DIRECTION: Transcribe the material word for word, but without the images.

DATASET EXTRACT:

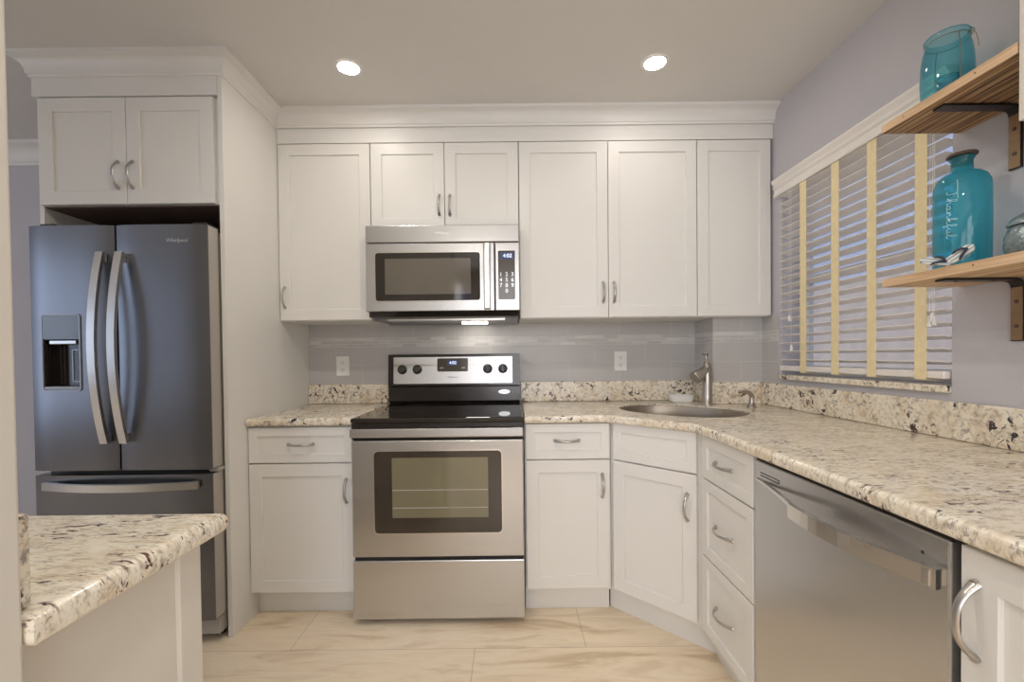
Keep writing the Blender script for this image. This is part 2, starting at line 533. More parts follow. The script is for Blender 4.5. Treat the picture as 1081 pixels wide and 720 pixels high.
def sweep(bm, path, prof):
    """mitred moulding along a 2-D path; prof = closed list of (outward, z); outward is to the right of travel"""
    P = [Vector(p) for p in path]; n = len(P); rings = []
    for i, p in enumerate(P):
        def nrm(a, b):
            d = (b - a).normalized(); return Vector((d.y, -d.x))
        if i == 0: m = nrm(P[0], P[1])
        elif i == n - 1: m = nrm(P[-2], P[-1])
        else:
            n1, n2 = nrm(P[i - 1], p), nrm(p, P[i + 1])
            m = (n1 + n2) / (1 + n1.dot(n2))
        rings.append([bm.verts.new((p.x + m.x * o, p.y + m.y * o, z)) for o, z in prof])
    k = len(prof)
    for a, b in zip(rings, rings[1:]):
        for i in range(k):
            j = (i + 1) % k
            bm.faces.new((a[i], a[j], b[j], b[i]))
    bm.faces.new(rings[0]); bm.faces.new(rings[-1])

def text(name, body, size, mat, parent, loc, rot, extrude=0.0004, shear=0.0):
    c = bpy.data.curves.new(name, 'FONT')
    c.body = body; c.size = size; c.extrude = extrude; c.shear = shear
    c.align_x = 'CENTER'; c.align_y = 'CENTER'
    c.materials.append(mat)
    tmp = bpy.data.objects.new(name + '_tmp', c); COL.objects.link(tmp)
    bpy.context.view_layer.update()
    me = bpy.data.meshes.new_from_object(tmp.evaluated_get(bpy.context.evaluated_depsgraph_get()))
    bpy.data.objects.remove(tmp)
    me.name = name
    o = bpy.data.objects.new(name, me); COL.objects.link(o)
    o.location = loc; o.rotation_euler = rot
    if parent is not None: o.parent = parent
    return o

def rrect(x0, x1, z0, z1, r, seg=5):
    pts = []
    for cx, cz, a0 in ((x1 - r, z1 - r, 0), (x0 + r, z1 - r, 90), (x0 + r, z0 + r, 180), (x1 - r, z0 + r, 270)):
        for i in range(seg + 1):
            a = math.radians(a0 + 90 * i / seg)
            pts.append((cx + r * math.cos(a), cz + r * math.sin(a)))
    return pts

def plate(bm, pts, y0, y1):
    prism(bm, pts, y0, y1, axis='y')

# shaker front: local x along the width, z up, front face at y = -t, back at y = 0
def shaker_bm(w, h, rail=0.057, t=0.019, rec=0.008):
    bm = bmesh.new()
    def ring(x0, x1, z0, z1, y):
        return [bm.verts.new(p) for p in ((x0, y, z0), (x1, y, z0), (x1, y, z1), (x0, y, z1))]
    e = 0.0018
    seq = [ring(0, w, 0, h, 0), ring(0, w, 0, h, -t + e), ring(e, w - e, e, h - e, -t),
           ring(rail - 0.002, w - rail + 0.002, rail - 0.002, h - rail + 0.002, -t),
           ring(rail, w - rail, rail, h - rail, -t + 0.002),
           ring(rail, w - rail, rail, h - rail, -t + rec),
           ]
    for a, b in zip(seq, seq[1:]):
        for i in range(4):
            j = (i + 1) % 4
            bm.faces.new((a[i], a[j], b[j], b[i]))
    bm.faces.new(seq[0]); bm.faces.new(seq[-1])
    return bm

def pull_bm(L=0.105, bow=0.030, vertical=True, r=0.0052):
    bm = bmesh.new(); path = []; rad = []
    n = 18
    for i in range(n + 1):
        s = -1 + 2 * i / n
        d = bow * (1 - abs(s) ** 2.6)
        path.append((0, -d, s * L / 2) if vertical else (s * L / 2, -d, 0))
        rad.append(r * (1.0 + 0.35 * (abs(s) ** 6) - 0.15 * (1 - s * s)))
    tube(bm, path, rad, 10, (1.25, 0.8), ref=(1, 0, 0) if vertical else (0, 0, 1))
    for s in (-1, 1):
        p = [(0, 0, s * L / 2), (0, -0.006, s * L / 2)] if vertical else [(s * L / 2, 0, 0), (s * L / 2, -0.006, 0)]
        tube(bm, p, [0.0075, 0.006], 12)
    return bm

def front(name, parent, x, z, w, h, y=0.0, handle=None, hx=0, hz=0, rail=0.057, L=0.105, hmat='nickel', hr=0.0052, bow=0.030):
    """door or drawer front placed in the parent's local frame; handle 'v' or 'h' at hx, hz of the front"""
    o = link(name, shaker_bm(w, h, rail), M['cab'], parent, loc=(x, y, z))
    if handle:
        link('handle', pull_bm(L, bow, handle == 'v', hr), M[hmat], o, 40, (hx, -0.019, hz))['label'] = 'curved satin nickel pull handle'
    return o

# ================================================================== THE ROOM
XR, ZC = 2.07, 2.445
def solid(name, mat, *a):
    return struct(link(name, bx(*a), M[mat]))
struct(link('floor', bx(-4.0, XR, -4.8, 0.0, -0.1, 0.0), M['floor']))
solid('ceiling', 'ceil', -4.1, 2.3, -4.9, 0.1, ZC, ZC + 0.1)
solid('wall_back', 'wall', -4.1, 2.3, 0.0, 0.1, -0.1, ZC)
# right wall round the window opening
WY0, WY1, WZ0, WZ1 = -1.258, -0.405, 1.052, 2.0
bm = bmesh.new()
box(bm, XR, XR + 0.14, WY1, 0.0, -0.1, ZC)
box(bm, XR, XR + 0.14, -4.9, WY0, -0.1, ZC)
box(bm, XR, XR + 0.14, WY0, WY1, -0.1, WZ0)
box(bm, XR, XR + 0.14, WY0, WY1, WZ1, ZC)
struct(link('wall_right', bm, M['wall']))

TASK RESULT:
Keep writing the Blender script for this image. This is part 2, starting at line 533. More parts follow. The script is for Blender 4.5. Treat the picture as 1081 pixels wide and 720 pixels high.
def sweep(bm, path, prof):
    """mitred moulding along a 2-D path; prof = closed list of (outward, z); outward is to the right of travel"""
    P = [Vector(p) for p in path]; n = len(P); rings = []
    for i, p in enumerate(P):
        def nrm(a, b):
            d = (b - a).normalized(); return Vector((d.y, -d.x))
        if i == 0: m = nrm(P[0], P[1])
        elif i == n - 1: m = nrm(P[-2], P[-1])
        else:
            n1, n2 = nrm(P[i - 1], p), nrm(p, P[i + 1])
            m = (n1 + n2) / (1 + n1.dot(n2))
        rings.append([bm.verts.new((p.x + m.x * o, p.y + m.y * o, z)) for o, z in prof])
    k = len(prof)
    for a, b in zip(rings, rings[1:]):
        for i in range(k):
            j = (i + 1) % k
            bm.faces.new((a[i], a[j], b[j], b[i]))
    bm.faces.new(rings[0]); bm.faces.new(rings[-1])

def text(name, body, size, mat, parent, loc, rot, extrude=0.0004, shear=0.0):
    c = bpy.data.curves.new(name, 'FONT')
    c.body = body; c.size = size; c.extrude = extrude; c.shear = shear
    c.align_x = 'CENTER'; c.align_y = 'CENTER'
    c.materials.append(mat)
    tmp = bpy.data.objects.new(name + '_tmp', c); COL.objects.link(tmp)
    bpy.context.view_layer.update()
    me = bpy.data.meshes.new_from_object(tmp.evaluated_get(bpy.context.evaluated_depsgraph_get()))
    bpy.data.objects.remove(tmp)
    me.name = name
    o = bpy.data.objects.new(name, me); COL.objects.link(o)
    o.location = loc; o.rotation_euler = rot
    if parent is not None: o.parent = parent
    return o

def rrect(x0, x1, z0, z1, r, seg=5):
    pts = []
    for cx, cz, a0 in ((x1 - r, z1 - r, 0), (x0 + r, z1 - r, 90), (x0 + r, z0 + r, 180), (x1 - r, z0 + r, 270)):
        for i in range(seg + 1):
            a = math.radians(a0 + 90 * i / seg)
            pts.append((cx + r * math.cos(a), cz + r * math.sin(a)))
    return pts

def plate(bm, pts, y0, y1):
    prism(bm, pts, y0, y1, axis='y')

# shaker front: local x along the width, z up, front face at y = -t, back at y = 0
def shaker_bm(w, h, rail=0.057, t=0.019, rec=0.008):
    bm = bmesh.new()
    def ring(x0, x1, z0, z1, y):
        return [bm.verts.new(p) for p in ((x0, y, z0), (x1, y, z0), (x1, y, z1), (x0, y, z1))]
    e = 0.0018
    seq = [ring(0, w, 0, h, 0), ring(0, w, 0, h, -t + e), ring(e, w - e, e, h - e, -t),
           ring(rail - 0.002, w - rail + 0.002, rail - 0.002, h - rail + 0.002, -t),
           ring(rail, w - rail, rail, h - rail, -t + 0.002),
           ring(rail, w - rail, rail, h - rail, -t + rec),
           ]
    for a, b in zip(seq, seq[1:]):
        for i in range(4):
            j = (i + 1) % 4
            bm.faces.new((a[i], a[j], b[j], b[i]))
    bm.faces.new(seq[0]); bm.faces.new(seq[-1])
    return bm

def pull_bm(L=0.105, bow=0.030, vertical=True, r=0.0052):
    bm = bmesh.new(); path = []; rad = []
    n = 18
    for i in range(n + 1):
        s = -1 + 2 * i / n
        d = bow * (1 - abs(s) ** 2.6)
        path.append((0, -d, s * L / 2) if vertical else (s * L / 2, -d, 0))
        rad.append(r * (1.0 + 0.35 * (abs(s) ** 6) - 0.15 * (1 - s * s)))
    tube(bm, path, rad, 10, (1.25, 0.8), ref=(1, 0, 0) if vertical else (0, 0, 1))
    for s in (-1, 1):
        p = [(0, 0, s * L / 2), (0, -0.006, s * L / 2)] if vertical else [(s * L / 2, 0, 0), (s * L / 2, -0.006, 0)]
        tube(bm, p, [0.0075, 0.006], 12)
    return bm

def front(name, parent, x, z, w, h, y=0.0, handle=None, hx=0, hz=0, rail=0.057, L=0.105, hmat='nickel', hr=0.0052, bow=0.030):
    """door or drawer front placed in the parent's local frame; handle 'v' or 'h' at hx, hz of the front"""
    o = link(name, shaker_bm(w, h, rail), M['cab'], parent, loc=(x, y, z))
    if handle:
        link('handle', pull_bm(L, bow, handle == 'v', hr), M[hmat], o, 40, (hx, -0.019, hz))['label'] = 'curved satin nickel pull handle'
    return o

# ================================================================== THE ROOM
XR, ZC = 2.07, 2.445
def solid(name, mat, *a):
    return struct(link(name, bx(*a), M[mat]))
struct(link('floor', bx(-4.0, XR, -4.8, 0.0, -0.1, 0.0), M['floor']))
solid('ceiling', 'ceil', -4.1, 2.3, -4.9, 0.1, ZC, ZC + 0.1)
solid('wall_back', 'wall', -4.1, 2.3, 0.0, 0.1, -0.1, ZC)
# right wall round the window opening
WY0, WY1, WZ0, WZ1 = -1.258, -0.405, 1.052, 2.0
bm = bmesh.new()
box(bm, XR, XR + 0.14, WY1, 0.0, -0.1, ZC)
box(bm, XR, XR + 0.14, -4.9, WY0, -0.1, ZC)
box(bm, XR, XR + 0.14, WY0, WY1, -0.1, WZ0)
box(bm, XR, XR + 0.14, WY0, WY1, WZ1, ZC)
struct(link('wall_right', bm, M['wall']))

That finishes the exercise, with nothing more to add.